(What is expected): Transcribe every line of the listing below without any deviation.

(Data):
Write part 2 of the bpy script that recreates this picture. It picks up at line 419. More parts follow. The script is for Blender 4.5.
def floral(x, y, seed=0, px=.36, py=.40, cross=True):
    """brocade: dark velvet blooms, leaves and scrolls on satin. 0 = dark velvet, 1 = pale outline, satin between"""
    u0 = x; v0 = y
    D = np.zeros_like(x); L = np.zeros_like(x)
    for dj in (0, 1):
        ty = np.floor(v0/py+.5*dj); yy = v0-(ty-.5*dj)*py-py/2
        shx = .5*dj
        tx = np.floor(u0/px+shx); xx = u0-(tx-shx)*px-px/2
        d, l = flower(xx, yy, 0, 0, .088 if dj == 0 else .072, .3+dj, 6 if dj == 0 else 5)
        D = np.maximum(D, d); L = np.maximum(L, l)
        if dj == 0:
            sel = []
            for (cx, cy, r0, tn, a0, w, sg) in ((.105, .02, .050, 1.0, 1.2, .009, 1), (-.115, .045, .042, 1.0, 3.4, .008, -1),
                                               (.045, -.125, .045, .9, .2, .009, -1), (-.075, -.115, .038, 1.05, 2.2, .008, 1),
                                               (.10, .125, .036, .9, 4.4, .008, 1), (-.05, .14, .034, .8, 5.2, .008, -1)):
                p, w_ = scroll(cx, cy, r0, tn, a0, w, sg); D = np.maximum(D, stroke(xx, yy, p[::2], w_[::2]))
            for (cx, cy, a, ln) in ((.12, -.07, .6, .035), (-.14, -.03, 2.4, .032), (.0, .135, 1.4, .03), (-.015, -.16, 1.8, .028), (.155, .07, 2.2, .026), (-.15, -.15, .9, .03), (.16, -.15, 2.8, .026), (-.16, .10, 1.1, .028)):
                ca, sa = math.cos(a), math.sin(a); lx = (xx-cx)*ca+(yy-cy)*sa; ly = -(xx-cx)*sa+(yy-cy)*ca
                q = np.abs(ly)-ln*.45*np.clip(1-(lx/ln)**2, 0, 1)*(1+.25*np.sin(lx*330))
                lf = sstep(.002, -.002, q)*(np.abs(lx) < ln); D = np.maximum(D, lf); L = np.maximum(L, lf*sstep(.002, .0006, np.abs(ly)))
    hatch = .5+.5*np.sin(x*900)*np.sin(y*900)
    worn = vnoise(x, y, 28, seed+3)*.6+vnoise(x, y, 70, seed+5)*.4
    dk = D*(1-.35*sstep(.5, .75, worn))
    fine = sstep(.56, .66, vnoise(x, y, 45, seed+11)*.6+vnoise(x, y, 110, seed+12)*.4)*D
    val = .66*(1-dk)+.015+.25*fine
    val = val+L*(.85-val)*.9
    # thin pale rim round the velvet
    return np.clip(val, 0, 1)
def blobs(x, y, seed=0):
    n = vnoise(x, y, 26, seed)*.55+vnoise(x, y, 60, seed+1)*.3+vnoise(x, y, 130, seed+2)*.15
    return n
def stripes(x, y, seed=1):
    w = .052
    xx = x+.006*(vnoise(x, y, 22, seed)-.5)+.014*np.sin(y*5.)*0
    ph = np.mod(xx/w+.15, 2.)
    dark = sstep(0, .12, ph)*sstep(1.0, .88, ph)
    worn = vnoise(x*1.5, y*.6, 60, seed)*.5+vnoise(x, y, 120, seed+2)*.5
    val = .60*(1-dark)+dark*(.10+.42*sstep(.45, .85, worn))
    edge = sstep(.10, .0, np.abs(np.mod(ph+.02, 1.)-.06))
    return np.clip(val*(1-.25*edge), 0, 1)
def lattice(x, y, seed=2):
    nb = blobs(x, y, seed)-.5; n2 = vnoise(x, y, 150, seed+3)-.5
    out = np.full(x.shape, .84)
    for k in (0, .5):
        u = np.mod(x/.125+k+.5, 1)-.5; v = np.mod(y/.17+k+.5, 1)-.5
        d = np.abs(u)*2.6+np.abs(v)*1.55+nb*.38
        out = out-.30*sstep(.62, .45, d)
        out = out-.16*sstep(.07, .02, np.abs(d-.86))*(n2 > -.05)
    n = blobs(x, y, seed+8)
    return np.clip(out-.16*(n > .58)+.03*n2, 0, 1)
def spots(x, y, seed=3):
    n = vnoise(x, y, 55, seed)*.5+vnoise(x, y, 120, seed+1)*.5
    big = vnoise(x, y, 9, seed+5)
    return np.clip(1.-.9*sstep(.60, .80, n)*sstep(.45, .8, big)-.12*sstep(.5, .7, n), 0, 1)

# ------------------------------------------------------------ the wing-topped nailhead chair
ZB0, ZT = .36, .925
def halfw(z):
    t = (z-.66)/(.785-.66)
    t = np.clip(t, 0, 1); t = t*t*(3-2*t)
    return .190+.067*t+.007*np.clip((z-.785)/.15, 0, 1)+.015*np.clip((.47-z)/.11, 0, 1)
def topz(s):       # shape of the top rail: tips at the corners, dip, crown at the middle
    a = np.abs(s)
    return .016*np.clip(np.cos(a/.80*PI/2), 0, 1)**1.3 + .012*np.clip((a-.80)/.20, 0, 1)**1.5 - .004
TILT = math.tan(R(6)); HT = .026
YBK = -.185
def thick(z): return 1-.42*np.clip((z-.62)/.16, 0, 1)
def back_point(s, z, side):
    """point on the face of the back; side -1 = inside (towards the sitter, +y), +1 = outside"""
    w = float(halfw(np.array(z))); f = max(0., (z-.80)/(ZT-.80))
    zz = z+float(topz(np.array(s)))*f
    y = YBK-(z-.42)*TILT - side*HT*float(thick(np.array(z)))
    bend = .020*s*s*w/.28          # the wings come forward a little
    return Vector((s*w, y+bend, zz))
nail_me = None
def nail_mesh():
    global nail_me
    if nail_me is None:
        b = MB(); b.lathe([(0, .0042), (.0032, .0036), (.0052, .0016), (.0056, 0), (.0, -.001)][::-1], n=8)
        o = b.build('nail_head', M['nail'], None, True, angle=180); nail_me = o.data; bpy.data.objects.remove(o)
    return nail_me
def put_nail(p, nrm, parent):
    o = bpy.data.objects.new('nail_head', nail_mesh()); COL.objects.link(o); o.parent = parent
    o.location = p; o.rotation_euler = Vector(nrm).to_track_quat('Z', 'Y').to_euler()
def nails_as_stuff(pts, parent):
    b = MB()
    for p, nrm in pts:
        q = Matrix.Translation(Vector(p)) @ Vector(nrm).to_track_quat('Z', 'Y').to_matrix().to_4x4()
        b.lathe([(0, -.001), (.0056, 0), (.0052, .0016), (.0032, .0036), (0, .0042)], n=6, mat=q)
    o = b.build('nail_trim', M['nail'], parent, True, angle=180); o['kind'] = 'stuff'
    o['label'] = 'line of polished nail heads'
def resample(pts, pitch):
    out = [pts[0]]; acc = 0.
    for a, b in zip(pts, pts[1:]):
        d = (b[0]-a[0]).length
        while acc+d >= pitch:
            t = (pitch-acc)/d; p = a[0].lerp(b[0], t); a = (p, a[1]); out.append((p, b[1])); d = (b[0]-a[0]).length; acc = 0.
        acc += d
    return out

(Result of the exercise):
Write part 2 of the bpy script that recreates this picture. It picks up at line 419. More parts follow. The script is for Blender 4.5.
def floral(x, y, seed=0, px=.36, py=.40, cross=True):
    """brocade: dark velvet blooms, leaves and scrolls on satin. 0 = dark velvet, 1 = pale outline, satin between"""
    u0 = x; v0 = y
    D = np.zeros_like(x); L = np.zeros_like(x)
    for dj in (0, 1):
        ty = np.floor(v0/py+.5*dj); yy = v0-(ty-.5*dj)*py-py/2
        shx = .5*dj
        tx = np.floor(u0/px+shx); xx = u0-(tx-shx)*px-px/2
        d, l = flower(xx, yy, 0, 0, .088 if dj == 0 else .072, .3+dj, 6 if dj == 0 else 5)
        D = np.maximum(D, d); L = np.maximum(L, l)
        if dj == 0:
            sel = []
            for (cx, cy, r0, tn, a0, w, sg) in ((.105, .02, .050, 1.0, 1.2, .009, 1), (-.115, .045, .042, 1.0, 3.4, .008, -1),
                                               (.045, -.125, .045, .9, .2, .009, -1), (-.075, -.115, .038, 1.05, 2.2, .008, 1),
                                               (.10, .125, .036, .9, 4.4, .008, 1), (-.05, .14, .034, .8, 5.2, .008, -1)):
                p, w_ = scroll(cx, cy, r0, tn, a0, w, sg); D = np.maximum(D, stroke(xx, yy, p[::2], w_[::2]))
            for (cx, cy, a, ln) in ((.12, -.07, .6, .035), (-.14, -.03, 2.4, .032), (.0, .135, 1.4, .03), (-.015, -.16, 1.8, .028), (.155, .07, 2.2, .026), (-.15, -.15, .9, .03), (.16, -.15, 2.8, .026), (-.16, .10, 1.1, .028)):
                ca, sa = math.cos(a), math.sin(a); lx = (xx-cx)*ca+(yy-cy)*sa; ly = -(xx-cx)*sa+(yy-cy)*ca
                q = np.abs(ly)-ln*.45*np.clip(1-(lx/ln)**2, 0, 1)*(1+.25*np.sin(lx*330))
                lf = sstep(.002, -.002, q)*(np.abs(lx) < ln); D = np.maximum(D, lf); L = np.maximum(L, lf*sstep(.002, .0006, np.abs(ly)))
    hatch = .5+.5*np.sin(x*900)*np.sin(y*900)
    worn = vnoise(x, y, 28, seed+3)*.6+vnoise(x, y, 70, seed+5)*.4
    dk = D*(1-.35*sstep(.5, .75, worn))
    fine = sstep(.56, .66, vnoise(x, y, 45, seed+11)*.6+vnoise(x, y, 110, seed+12)*.4)*D
    val = .66*(1-dk)+.015+.25*fine
    val = val+L*(.85-val)*.9
    # thin pale rim round the velvet
    return np.clip(val, 0, 1)
def blobs(x, y, seed=0):
    n = vnoise(x, y, 26, seed)*.55+vnoise(x, y, 60, seed+1)*.3+vnoise(x, y, 130, seed+2)*.15
    return n
def stripes(x, y, seed=1):
    w = .052
    xx = x+.006*(vnoise(x, y, 22, seed)-.5)+.014*np.sin(y*5.)*0
    ph = np.mod(xx/w+.15, 2.)
    dark = sstep(0, .12, ph)*sstep(1.0, .88, ph)
    worn = vnoise(x*1.5, y*.6, 60, seed)*.5+vnoise(x, y, 120, seed+2)*.5
    val = .60*(1-dark)+dark*(.10+.42*sstep(.45, .85, worn))
    edge = sstep(.10, .0, np.abs(np.mod(ph+.02, 1.)-.06))
    return np.clip(val*(1-.25*edge), 0, 1)
def lattice(x, y, seed=2):
    nb = blobs(x, y, seed)-.5; n2 = vnoise(x, y, 150, seed+3)-.5
    out = np.full(x.shape, .84)
    for k in (0, .5):
        u = np.mod(x/.125+k+.5, 1)-.5; v = np.mod(y/.17+k+.5, 1)-.5
        d = np.abs(u)*2.6+np.abs(v)*1.55+nb*.38
        out = out-.30*sstep(.62, .45, d)
        out = out-.16*sstep(.07, .02, np.abs(d-.86))*(n2 > -.05)
    n = blobs(x, y, seed+8)
    return np.clip(out-.16*(n > .58)+.03*n2, 0, 1)
def spots(x, y, seed=3):
    n = vnoise(x, y, 55, seed)*.5+vnoise(x, y, 120, seed+1)*.5
    big = vnoise(x, y, 9, seed+5)
    return np.clip(1.-.9*sstep(.60, .80, n)*sstep(.45, .8, big)-.12*sstep(.5, .7, n), 0, 1)

# ------------------------------------------------------------ the wing-topped nailhead chair
ZB0, ZT = .36, .925
def halfw(z):
    t = (z-.66)/(.785-.66)
    t = np.clip(t, 0, 1); t = t*t*(3-2*t)
    return .190+.067*t+.007*np.clip((z-.785)/.15, 0, 1)+.015*np.clip((.47-z)/.11, 0, 1)
def topz(s):       # shape of the top rail: tips at the corners, dip, crown at the middle
    a = np.abs(s)
    return .016*np.clip(np.cos(a/.80*PI/2), 0, 1)**1.3 + .012*np.clip((a-.80)/.20, 0, 1)**1.5 - .004
TILT = math.tan(R(6)); HT = .026
YBK = -.185
def thick(z): return 1-.42*np.clip((z-.62)/.16, 0, 1)
def back_point(s, z, side):
    """point on the face of the back; side -1 = inside (towards the sitter, +y), +1 = outside"""
    w = float(halfw(np.array(z))); f = max(0., (z-.80)/(ZT-.80))
    zz = z+float(topz(np.array(s)))*f
    y = YBK-(z-.42)*TILT - side*HT*float(thick(np.array(z)))
    bend = .020*s*s*w/.28          # the wings come forward a little
    return Vector((s*w, y+bend, zz))
nail_me = None
def nail_mesh():
    global nail_me
    if nail_me is None:
        b = MB(); b.lathe([(0, .0042), (.0032, .0036), (.0052, .0016), (.0056, 0), (.0, -.001)][::-1], n=8)
        o = b.build('nail_head', M['nail'], None, True, angle=180); nail_me = o.data; bpy.data.objects.remove(o)
    return nail_me
def put_nail(p, nrm, parent):
    o = bpy.data.objects.new('nail_head', nail_mesh()); COL.objects.link(o); o.parent = parent
    o.location = p; o.rotation_euler = Vector(nrm).to_track_quat('Z', 'Y').to_euler()
def nails_as_stuff(pts, parent):
    b = MB()
    for p, nrm in pts:
        q = Matrix.Translation(Vector(p)) @ Vector(nrm).to_track_quat('Z', 'Y').to_matrix().to_4x4()
        b.lathe([(0, -.001), (.0056, 0), (.0052, .0016), (.0032, .0036), (0, .0042)], n=6, mat=q)
    o = b.build('nail_trim', M['nail'], parent, True, angle=180); o['kind'] = 'stuff'
    o['label'] = 'line of polished nail heads'
def resample(pts, pitch):
    out = [pts[0]]; acc = 0.
    for a, b in zip(pts, pts[1:]):
        d = (b[0]-a[0]).length
        while acc+d >= pitch:
            t = (pitch-acc)/d; p = a[0].lerp(b[0], t); a = (p, a[1]); out.append((p, b[1])); d = (b[0]-a[0]).length; acc = 0.
        acc += d
    return out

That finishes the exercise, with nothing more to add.